Endlessly shimmering & strange…. Great companion to Daybooks 🤍
"survival's/ Thin, thin radiance" (51)
"After these years/ I write again/ Naturally, about your face" (53)
"The bulk of it/ In air/ Is what they wanted" (56)
"Truth also is the pursuit of it:/ Like happiness, and it will not stand./ Even the verse begins to eat away/ In the acid. Pursuit, pursuit;" (68)
"The little hole in the eye/Williams called it, the little hole/ Has exposed us naked/ To the world/ And will not close./ Blankly the world/ Looks in/ And we compose/ Colors/And the sense/Of home/And there are those/In it so violent/And so alone/They cannot rest" (81)
"That was the first world war/ Half a century ago--my sister/ Had a ribbon in her hair" (129)
“It is the business of the poet/ ‘to suffer the things of the world/ And to speak them and himself out’” (131)
“Clinging to its rocks from which kelp/ Grows, grass/ And the small trees/ Above the tide line/ And its lighthouse/ Showing its whitewash in the daylight/ In which things explain each other,/ Not themselves” (134)
“The self is no mystery, the mystery is/ That there is something for us to stand on./ We want to be here./ The act of being, the act of being/ More than oneself” (143)
“Insane, the insane fly/ Which, over the city/ Is the bright light of shipwreck” (160)
“Clarity, clarity, surely clarity is the most beautiful/ thing in the world,/ A limited, limiting clarity/ I have not and never did have any motive of poetry/ but to achieve clarity” (185)
"The sea anemone dreamed of something, filtering the sea/ water thru its body" (186)
"Power ruptures at a thousand holes/Leaking the ancient air in,/ The paraphernalia of a culture/ On the gantries/And the grease of the engine itself/At the extremes of reality/Which was not what we wanted/ The heart uselessly opens/To 3 words, which is too little" (200)
“Knowledge is/ loneliness turning and turning” (250)

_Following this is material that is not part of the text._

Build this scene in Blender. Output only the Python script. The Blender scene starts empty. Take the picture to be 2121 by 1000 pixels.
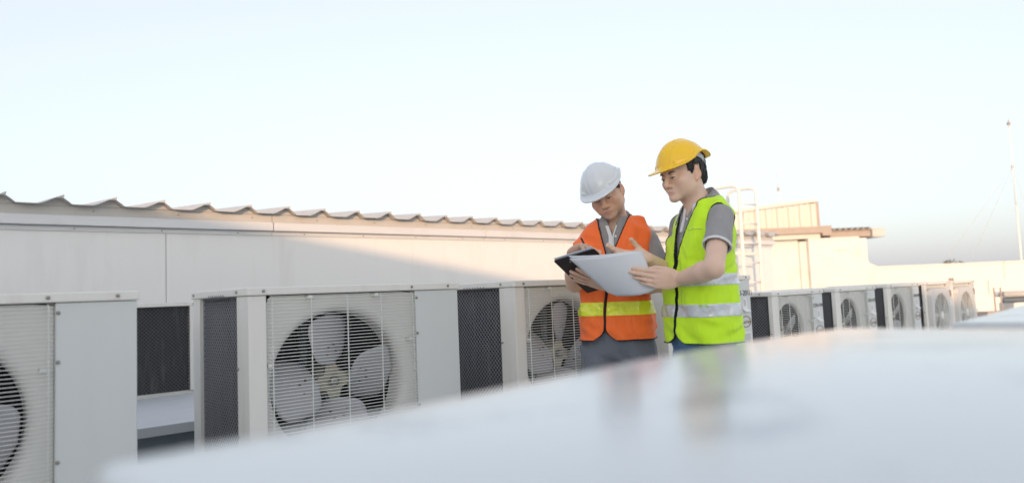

It's impossible to put into words how I feel about the work of George Oppen, and about this book in particular. There's been very little written critically about Oppen, either for good or bad, and that's probably a good thing. The work speaks for itself, and speaks to anyone who has any interest in the particulars of life and the world around them, much less in poetry. If I could only keep 2 or 3 books out of the many that I own, this would be one of them.
The new collected is clearly superior, with the proper formating of Discrete Series alone making it worth the purchase price, but I'll always have a soft spot for my old, dog-eared, marked up ND paperback.